Конечно, есть люди, которые станут тотчас иронизировать: они скажут, что я, вероятно, просто мало видел, если способен так удивляться на этом спектакле.
Они приведут десятки подобных спектаклей и у нас (прежде), и за границей (теперь). Ну что же, возможно, я видел действительно не так уж много, не больше и не меньше сотен других людей, но для меня этот спектакль был удивительным.
Разумеется, меня поразила не только малознакомая театральная манера. Я был весь вечер в каком-то не знакомом мне ранее остром нервном напряжении.
„Добрый человек из Сезуана“. Шуи Та — 3. Славина
„Добрый человек из Сезуана“. Шен Те — 3. Славина, Янг Сун — В. Высоцкий
Я знал, что такое эмоциональное и умственное напряжение „Трех сестер“ и „Горячего сердца“, „Гамлета“ и „Короля Лира“, но подобного качества напряжения мысли я еще не испытывал.
Это был спектакль одновременно философский, почти вульгарнотеатральный и эмоционально насыщенный.
Он был какой-то сказочный, что ли. Смесь иронической и патетической сказки или притчи, как об этом говорилось в начале спектакля.
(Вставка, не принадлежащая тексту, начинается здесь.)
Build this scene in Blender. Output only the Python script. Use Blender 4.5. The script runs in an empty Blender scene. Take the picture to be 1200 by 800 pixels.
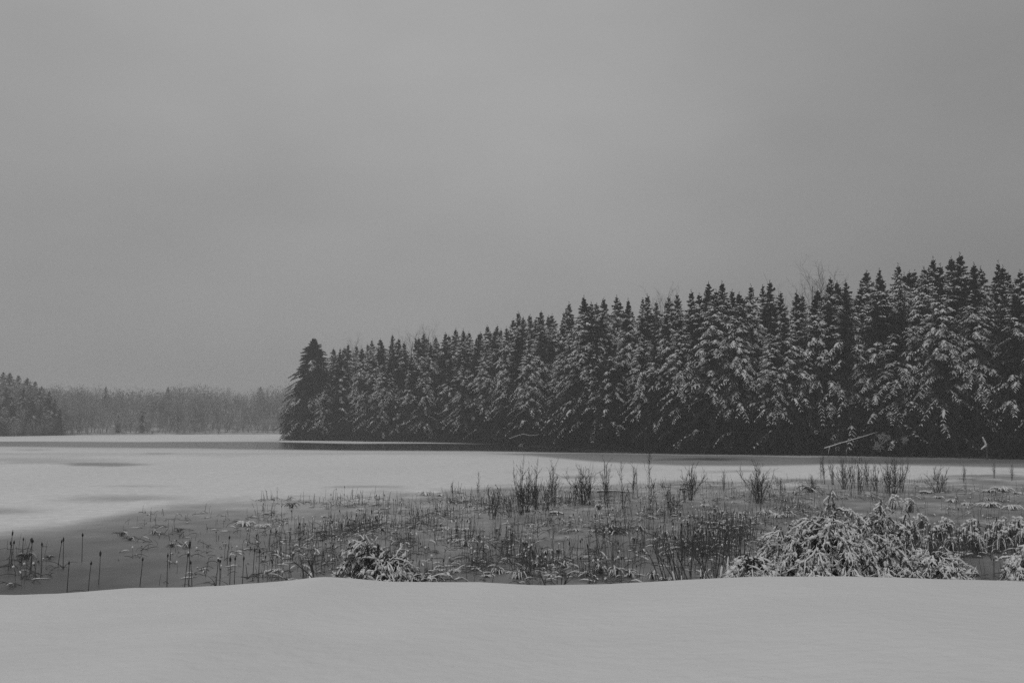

Я читал самого Брехта и о нем. Видел „Берлинский ансамбль“, но, может быть, впервые до меня „дошел“ Брехт. И я уверен, что не только до меня.
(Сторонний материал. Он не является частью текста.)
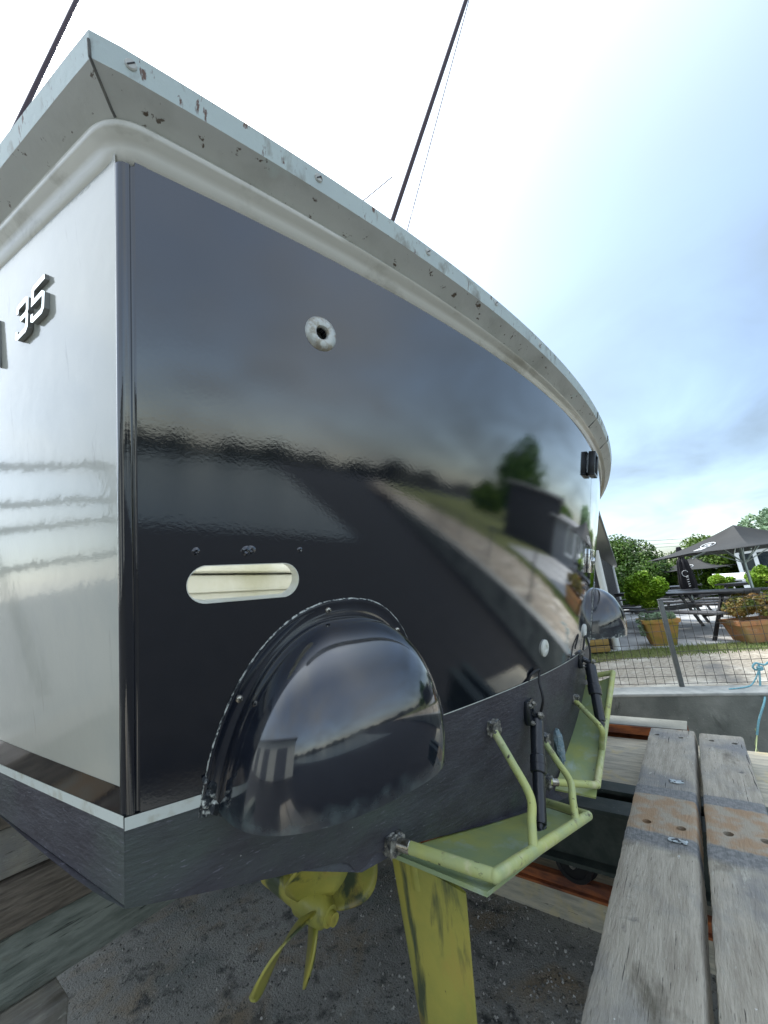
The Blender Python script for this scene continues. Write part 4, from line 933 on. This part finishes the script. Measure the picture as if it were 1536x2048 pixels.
def topiary(label, px, pyc, dist, rad, nl=7000, squash=.8):
    c = farp(px, pyc, dist); d = ray(px, pyc); cz = d.z/math.hypot(d.x, d.y)*dist+CH; base = Vector((c.x, c.y, WZ+CH)); h = cz-base.z
    t = empty('standard_shrub', label, 'shrub', base, 'clipped lime green shrubs'); bm = bmesh.new()
    for k in range(3): tube(bm, smoothpath([(0, 0, 0), (.03*cos(k*2.1), .03*sin(k*2.1), h*.4), (.18*rad*cos(k*2.1), .18*rad*sin(k*2.1), h*.8)], 4), .013, 6)
    obj('trunk', bm, M_bark, t); cs = []
    for i in range(18):
        v = Vector((random.gauss(0, 1), random.gauss(0, 1), random.gauss(0, 1))).normalized()*rad*random.uniform(.25, .68); cs.append((Vector((v.x, v.y, h+v.z*squash)), rad*random.uniform(.28, .45)))
    bm = bmesh.new(); leaves(bm, cs, nl*2, .040, shell=.3); obj('crown', bm, M_leafb, t, smooth=False)
    bm = bmesh.new(); disc(bm, (0, 0, 0), (0, 0, 1), .2, .3, 24, [(0, .27), (.17, .27), (.19, .3), (.21, .3), (.16, 0)]); obj('pot', bm, M_terra, t)
topiary('large bright lime green rounded shrub behind the tall terracotta pot', 1288, 1180, 9.6, .44, 9000)
topiary('small lime green shrub in the shade between the two umbrella poles', 1443, 1167, 13, .33, 4000)
topiary('lime green shrub at the right edge of the photo behind the long planter', 1528, 1160, 12, .40, 5000)
# planters
def potobj(name, label, base, rings, mt, plant, group=None, rot=0, soil=True, sq=True):
    t = empty(name, label, 'planter', base, group, rot); bm = bmesh.new(); rows = []
    for (a, b, z) in rings:
        r = []
        for k in range(32):
            q_ = k//8; th = q_*pi/2+(k % 8)/7*pi/2; cr_ = min(a, b)*.14; sx = (1, -1, -1, 1)[q_]; sy = (1, 1, -1, -1)[q_]
            r.append(Vector((sx*(a-cr_)+cr_*cos(th), sy*(b-cr_)+cr_*sin(th), z)))
        rows.append(r)
    V_ = grid(bm, rows, close=True); bm.faces.new(V_[0]); obj('pot', bm, mt, t, angle=30)
    a, b, z = rings[-1]; bm = bmesh.new(); bm.faces.new([bm.verts.new((a*.98*sx, b*.98*sy, z+.01)) for sx, sy in ((-1, -1), (1, -1), (1, 1), (-1, 1))]); obj('soil', bm, M_soil, t, smooth=False)
    bm = bmesh.new(); plant(bm); return t, bm
q = onz(1327, 1290, WZ)
t, bm = potobj('terracotta_pot', 'tall square terracotta pot with mossy side and trailing succulents', W(q), [(.20, .20, 0), (.30, .30, .44), (.33, .33, .45), (.34, .34, .52), (.30, .30, .52), (.29, .29, .44)], M_terra_y,
    lambda b: leaves(b, [((random.uniform(-.26, .26), random.uniform(-.26, .26), .52+random.uniform(0, .05)), .09) for _ in range(22)]+[((-.33+random.uniform(-.04, .0), random.uniform(-.25, -.1), .50-k*.05), .05) for k in range(6)], 3400, .035), rot=ang)
obj('succulents', bm, M_leafs, t, smooth=False); t.scale = (.8, .8, .82)
q = onz(1512, 1281, WZ)
t, bm = potobj('terracotta_trough', 'long rectangular terracotta planter with orange-green shrub at right edge', W(q)+Vector((.15, -.30, 0)), [(.26, .62, 0), (.31, .70, .30), (.335, .73, .31), (.34, .735, .40), (.30, .69, .40), (.29, .68, .33)], M_terra,
    lambda b: leaves(b, [((random.uniform(-.22, .22), random.uniform(-.65, .65), .5+random.uniform(0, .30)), random.uniform(.10, .17)) for _ in range(30)], 7500, .042, (1, 1, .8), .3), rot=math.atan2(ed.y, ed.x)+pi/2)
obj('shrub', bm, M_leafo, t, smooth=False); t.scale = (.8, .86, .82)
# slatted planter box
q = onz(1222, 1306, WZ); t = empty('slatted_planter_box', 'yellow-brown horizontal slat planter box below the boat stern corner', 'planter box', W(q), rz=math.atan2(ed.y, ed.x)+pi/2)
bm = bmesh.new()
for k in range(5): box(bm, (.28, .55, .07+k*.105), (.6, 1.1, .09), bev=.008)
obj('slats', bm, M_slat, t); bm = bmesh.new(); box(bm, (.28, .55, .26), (.56, 1.06, .5)); obj('inner_liner', bm, M_rubber, t, smooth=False)
# picnic tables
def picnic(label, c, rot, L_=1.9):
    t = empty('picnic_table', label, 'table', c, 'black picnic tables on the paving', rot)
    bm = bmesh.new()
    for k in range(5): box(bm, ((k-2)*.15, 0, .74), (.135, L_, .035), bev=.003)
    obj('tabletop', bm, M_table, t)
    for s in (-1, 1):
        bm = bmesh.new()
        for k in (0, 1): box(bm, (s*(.62+k*.14), 0, .45), (.125, L_, .035), bev=.003)
        obj('bench', bm, M_bench, t)
        bm = bmesh.new()
        for e in (-1, 1): 
            tube(bm, [(e*.30, s*L_*.36, .72), (e*.66, s*L_*.36, 0)], .03, 4)
        box(bm, (0, s*L_*.36, .42), (1.45, .05, .06)); box(bm, (0, s*L_*.36, .70), (.7, .05, .05)); obj('leg_frame', bm, M_table, t, smooth=False)
    return t
td = math.atan2(ed.y, ed.x)
c1 = onz(1435, 1262, WZ); picnic('black picnic table nearest the fence, its end legs on the pale paving', W(Vector((9.5, -.05, WZ))), td+.25, 2.3)
picnic('black picnic table behind, beside the folded umbrella', W(Vector((11.4, .9, WZ))), td+.25, 2.2)
picnic('black picnic table farthest back under the small umbrella', W(Vector((14.5, .7, WZ))), td+.25, 2.0)
picnic('black picnic table below the large umbrella behind the long planter', W(Vector((12.2, -1.3, WZ))), td+.25, 1.8)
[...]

Будучи студентом, я так увлекался Вахтанговым, всем, что написано о нем, или им о самом себе, о его творчестве и о театре. Но, может быть, в первый раз я представил себе современный вахтанговский спектакль.
Искусство должно воспитывать людей. Так вот, „Добрый человек“ меня воспитывал.
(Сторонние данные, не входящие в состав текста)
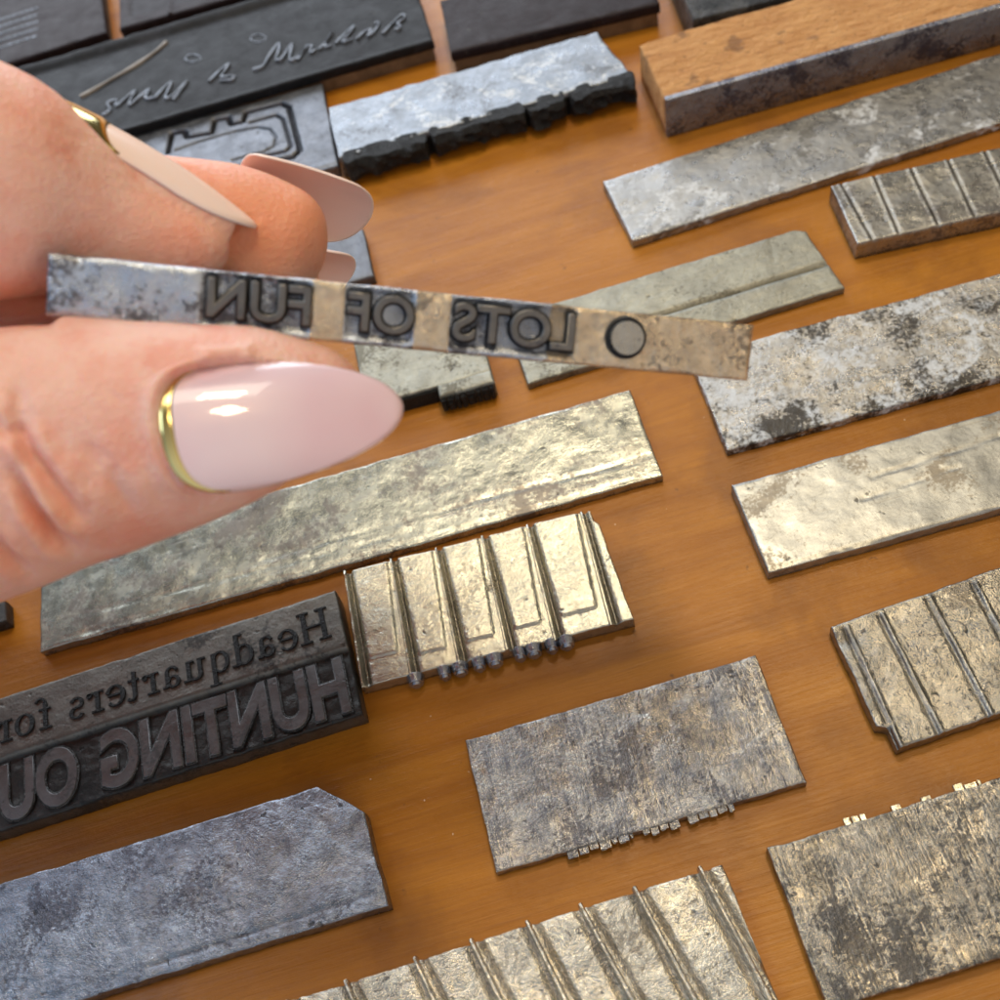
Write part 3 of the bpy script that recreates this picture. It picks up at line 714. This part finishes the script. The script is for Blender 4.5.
# top-left block with tiny lines of print
r_, M_, L_, W_, loc_ = mounted('plum black printing plate in the top left corner with tiny lines of text', (-60,10), (97,-40), 0.6, (113,30), m_plum, ext_l=1.0, seed=63)
r = random.Random(9)
for k in range(5):
    bx = []
    a = loc_(-30, 28+k*7.0-0, 0.6); b = loc_(38, 9+k*7.0, 0.6)
    x = a[0]; vv = (a[1]+b[1])/2
    while x < b[0]:
        wd = r.uniform(0.05, 0.16); wd = min(wd, b[0]-x); bx.append((x, x+wd, -vv-0.035, -vv+0.035, 0.57, 0.612)); x += wd+0.035
    link('tiny_lettering', boxes('tiny_lettering', bx), m_strk, r_)
mounted('plum black plate with a stepped border at the top edge, behind the handwriting', (118,-36), (330,-95), 0.6, (340,-32), m_plum, seed=66,
        hf=lambda U, V, L, Wd, loc: -0.06*(V < Wd-0.45)*(U > 0.3)+0.05*(np.abs(U-1.4) < 0.05))
mounted('purplish plate on a brown mount at the top edge, left of the wood block', (440,0), (640,-48), 0.62, (648,6), m_plum, seed=69, mountfrac=0.6)
slab('metal_slug', 'black metal block end at the top edge behind the wood block', (668,-40), (850,-85), 0.9, m_darkr, third=(700,18), seed=71, cat='metal block')

# ------------------------------------------------------------------ wood block with a metal strip
M_, L_, W_, loc_ = frame((639,43), (900,-30), 1.0, (667,99), None, 0, 4.5)
root = empty('wood_block', M_); tag(root, 'rough orange wood block faced with a steel strip, top right', 'wood block')
s = NT('rough orange wood')
c = s.mix(s.ramp(s.noise(1.0, 6, 0.6, s.mapping((1.2, 5, 3))), 0.35, 0.65), (0.72,0.37,0.13), (0.54,0.24,0.07))
kn = s.noise(1.7, 3, 0.5, s.mapping((1, 1.3, 1), loc=(3, 1, 0)))
c = s.mix(s.math('MULTIPLY', s.ramp(kn, 0.62, 0.68), 0.6), c, (0.16,0.07,0.03))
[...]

Он заставлял меня думать, он заставлял меня умнеть в процессе самого спектакля, он расширял мои познания в искусстве, заражал меня своей любовью к правде и ненавистью ко лжи, он приучал меня к всесторонней оценке сложных фактов, звал меня к добру и справедливости и восстанавливал против жестокости и зла.
А кроме всего прочего, он доставлял мне редкое эстетическое наслаждение» [38] Эфрос Анатолий. Репетиция — любовь моя. Фонд Русский театр. Изд-во Панас, 1994. С. 157–158.
.
…Доброта Шен Те все дальше заводила ее в тупик. Она вынула из петли безработного летчика и полюбила его, но он оказался чуть ли не вымогателем, и с лавкой дела шли все хуже и хуже.
И тут эту добрую женщину надоумили обратиться за помощью к злому обману. Она переоделась в мужской костюм (то есть надела темные очки и черный котелок) и явилась в образе своего несуществующего брата Шуи Та, человека с железным характером и несгибаемой волей. (Впрочем, она не старалась быть неузнаваемой, а просто заключила с нами некий союз, при котором мы должны были верить, что в котелке и очках она неузнаваема.)
Стоило Шен Те появиться без очков и котелка, как она попадала под власть летчика, а ему она была нужна не как человек и не как женщина, а лишь как рычаг, с помощью которого можно наконец повернуть свою жизнь в нужную сторону. Но она этого не замечала, и немела, и таяла, и растворялась, потому что любила, — но стоило ей явиться «братом», и летчик брал этого «брата» как мужчину в единомышленники, выкладывал ему свои планы и оплевывал свою любовь. И наступил момент, когда Шен Те, узнавшую правду, охватил ужас. Она заметалась и какого странно завертелась между полками своей лавки, и из нее вырвался вопль, в котором смешались слова Шен Те и Шуи Та: «— Лавка пропала! Он не любит! Я погиб! Лавка пропала!»